By Monday morning, 1 February, Ortiz had vanished, never to be seen in Algiers again. But at midday Lagaillarde marched out of the “Alcazar”, with flags flying and in full military order. In a brief farewell to his supporters he said, “Ne regrettez rien. You can’t win them all—but a man is never vanquished when he retains deep within himself the will to fight.” He embraced his father, who was in U.T. uniform, and was then flown off to the Santé prison. Alain de Sérigny, who later joined him there on account of the support his Écho d’Alger had given the insurgents, declares perhaps extravagantly: “If there was one man in this sinister affair, it was he, and if there was any grandeur, it was on his side.”
At the very moment Lagaillarde was surrendering, a coldly furious de Gaulle was on the telephone to Delouvrier, accusing him of “showing too much indulgence. Finish it off for me, and quickly.”
“Mon général, I have been able, up to now, to avoid bloodshed…. Please continue to have confidence in me….”
In the middle of the conversation an aide came into Delouvrier’s office with the news of Lagaillarde’s surrender.
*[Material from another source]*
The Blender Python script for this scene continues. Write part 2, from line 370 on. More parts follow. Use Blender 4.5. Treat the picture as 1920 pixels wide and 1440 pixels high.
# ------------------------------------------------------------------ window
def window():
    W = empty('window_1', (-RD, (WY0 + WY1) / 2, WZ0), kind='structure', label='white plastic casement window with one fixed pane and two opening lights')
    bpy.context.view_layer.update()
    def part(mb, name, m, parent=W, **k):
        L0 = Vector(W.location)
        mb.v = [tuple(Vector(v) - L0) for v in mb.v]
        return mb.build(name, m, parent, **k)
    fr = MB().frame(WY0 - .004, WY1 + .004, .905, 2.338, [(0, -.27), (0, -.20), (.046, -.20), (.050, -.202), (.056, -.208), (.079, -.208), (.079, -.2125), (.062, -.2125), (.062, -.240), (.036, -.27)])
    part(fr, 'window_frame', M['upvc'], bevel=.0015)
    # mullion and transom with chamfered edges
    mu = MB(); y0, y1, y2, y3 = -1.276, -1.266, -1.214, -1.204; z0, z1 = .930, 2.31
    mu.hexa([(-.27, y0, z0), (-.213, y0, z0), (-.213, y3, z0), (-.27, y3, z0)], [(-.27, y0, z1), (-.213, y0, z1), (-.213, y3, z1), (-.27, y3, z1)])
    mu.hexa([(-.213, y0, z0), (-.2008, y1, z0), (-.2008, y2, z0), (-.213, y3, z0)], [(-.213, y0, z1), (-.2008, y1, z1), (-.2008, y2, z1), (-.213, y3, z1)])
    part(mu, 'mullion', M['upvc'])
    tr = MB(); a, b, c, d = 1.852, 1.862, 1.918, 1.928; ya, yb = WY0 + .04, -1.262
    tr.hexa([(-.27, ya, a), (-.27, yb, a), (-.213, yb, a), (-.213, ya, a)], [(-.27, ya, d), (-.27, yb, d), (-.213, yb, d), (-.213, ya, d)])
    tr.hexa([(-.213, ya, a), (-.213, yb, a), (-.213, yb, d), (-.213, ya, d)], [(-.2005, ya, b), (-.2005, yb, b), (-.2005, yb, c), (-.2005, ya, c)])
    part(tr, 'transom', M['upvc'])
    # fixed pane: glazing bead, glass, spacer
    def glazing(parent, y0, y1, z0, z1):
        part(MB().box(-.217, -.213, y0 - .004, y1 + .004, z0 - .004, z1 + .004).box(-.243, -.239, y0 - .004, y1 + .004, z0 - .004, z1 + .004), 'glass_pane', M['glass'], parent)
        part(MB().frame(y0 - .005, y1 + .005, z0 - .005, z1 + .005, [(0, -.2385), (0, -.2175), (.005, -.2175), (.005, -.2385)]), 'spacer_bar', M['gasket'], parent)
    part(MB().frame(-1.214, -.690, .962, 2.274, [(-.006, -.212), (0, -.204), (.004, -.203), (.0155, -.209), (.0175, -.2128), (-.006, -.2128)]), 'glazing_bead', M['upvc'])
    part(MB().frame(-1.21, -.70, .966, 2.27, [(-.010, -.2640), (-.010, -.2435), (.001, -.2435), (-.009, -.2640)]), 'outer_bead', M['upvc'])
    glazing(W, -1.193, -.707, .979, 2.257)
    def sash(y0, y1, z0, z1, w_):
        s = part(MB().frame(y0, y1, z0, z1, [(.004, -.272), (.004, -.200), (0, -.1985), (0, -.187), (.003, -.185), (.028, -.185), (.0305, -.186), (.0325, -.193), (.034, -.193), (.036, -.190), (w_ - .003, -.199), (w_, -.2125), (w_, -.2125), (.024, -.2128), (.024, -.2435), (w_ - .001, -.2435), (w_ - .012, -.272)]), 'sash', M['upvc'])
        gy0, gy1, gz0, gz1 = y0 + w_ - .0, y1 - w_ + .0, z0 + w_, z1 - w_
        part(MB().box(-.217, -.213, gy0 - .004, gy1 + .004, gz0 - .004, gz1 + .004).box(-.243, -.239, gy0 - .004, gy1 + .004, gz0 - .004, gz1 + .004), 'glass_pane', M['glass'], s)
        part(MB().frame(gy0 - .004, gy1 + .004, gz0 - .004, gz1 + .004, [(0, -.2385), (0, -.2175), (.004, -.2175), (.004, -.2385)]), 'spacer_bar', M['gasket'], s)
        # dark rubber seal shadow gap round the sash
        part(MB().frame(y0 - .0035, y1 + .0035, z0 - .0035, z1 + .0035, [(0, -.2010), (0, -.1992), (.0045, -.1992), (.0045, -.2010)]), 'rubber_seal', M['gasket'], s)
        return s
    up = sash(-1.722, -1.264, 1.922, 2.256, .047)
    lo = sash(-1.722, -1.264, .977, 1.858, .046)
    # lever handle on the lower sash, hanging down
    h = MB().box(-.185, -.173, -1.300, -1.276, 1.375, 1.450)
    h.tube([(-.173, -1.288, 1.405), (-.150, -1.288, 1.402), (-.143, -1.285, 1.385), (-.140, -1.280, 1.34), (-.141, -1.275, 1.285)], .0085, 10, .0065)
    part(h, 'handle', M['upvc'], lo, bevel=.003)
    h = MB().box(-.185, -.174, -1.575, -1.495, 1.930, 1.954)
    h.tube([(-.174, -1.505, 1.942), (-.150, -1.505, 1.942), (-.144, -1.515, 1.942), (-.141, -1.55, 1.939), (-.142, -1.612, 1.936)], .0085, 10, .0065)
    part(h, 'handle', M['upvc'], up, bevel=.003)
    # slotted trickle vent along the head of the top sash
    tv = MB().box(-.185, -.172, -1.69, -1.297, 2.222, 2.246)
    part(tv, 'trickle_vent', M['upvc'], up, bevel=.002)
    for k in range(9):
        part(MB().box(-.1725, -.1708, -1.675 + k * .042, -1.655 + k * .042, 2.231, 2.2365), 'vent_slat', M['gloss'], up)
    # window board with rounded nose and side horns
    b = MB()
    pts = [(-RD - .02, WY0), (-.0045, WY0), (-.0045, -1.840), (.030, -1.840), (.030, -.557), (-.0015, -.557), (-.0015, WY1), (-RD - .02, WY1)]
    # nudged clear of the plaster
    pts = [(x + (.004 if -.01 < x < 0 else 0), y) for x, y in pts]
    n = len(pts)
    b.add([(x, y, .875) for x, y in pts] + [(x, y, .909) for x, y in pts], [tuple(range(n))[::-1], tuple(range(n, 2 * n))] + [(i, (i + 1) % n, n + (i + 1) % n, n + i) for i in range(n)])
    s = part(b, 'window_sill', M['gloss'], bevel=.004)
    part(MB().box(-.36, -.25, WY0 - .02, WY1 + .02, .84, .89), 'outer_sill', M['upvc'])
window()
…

After he had relayed this, de Gaulle’s only comment was: “Merci, Delouvrier.”
That evening he received the German Ambassador with the words: “We have just lived through a somewhat disturbed week. Now, let’s look at the problems of Europe.”
[1] One of the more curious and less easily explained sidelights of the Algerian war was the presence in its more violent aspects, on both
sides, of so many from a profession dedicated to the saving of human life.
[2] It was ten days later, on 3 February, that he made his “Winds of Change” speech in Cape Town.
[3] Watching the speech on the television set of a Paris bistro, I vividly recall how tears were brought to the eyes of most of those in the room, including cynical foreign journalists, when de Gaulle uttered those words of semi-mystical communion, “Eh bien, mon cher et vieux pays, nous voici donc ensemble, encore une fois….” I do not remember any fighting, wartime broadcast of Churchill having a greater effect.
[4] Called the “Alcazar Commando”, the unit, some 120 strong, operated on active service for a few weeks, then was quietly disbanded.
CHAPTER EIGHTEEN
“This Prince of Ambiguity”
Where will he lead us, this prince of ambiguity?
Robert Buron, 10 March 1960
The morning after
ON the day of Lagaillarde’s march-out the centre of Algiers resembled an abandoned battlefield. The streets, stripped of pavé, were cluttered with the debris of war. Everywhere lay jettisoned weapons and cartridge belts, discarded uniforms and mess-tins. From the first cafés that opened their shutters, the cheerfully martial airs of Colonel Bogey seemed singularly inappropriate to the grim feeling of hangover and defeat that weighed on the European quarters of the city. For the first time the will of Algiers had been defeated by that of Paris. The future looked obscure, if not without hope. With remarkable speed army pioneers got to work, bulldozing the barricades, replacing the pavé and covering it with a thick, prophylactic layer of bitumen—as Paris had done after her “troubles” in the nineteenth century. The normality of life returned swiftly, but superficially; beneath remained a deep and unassuageable bitterness.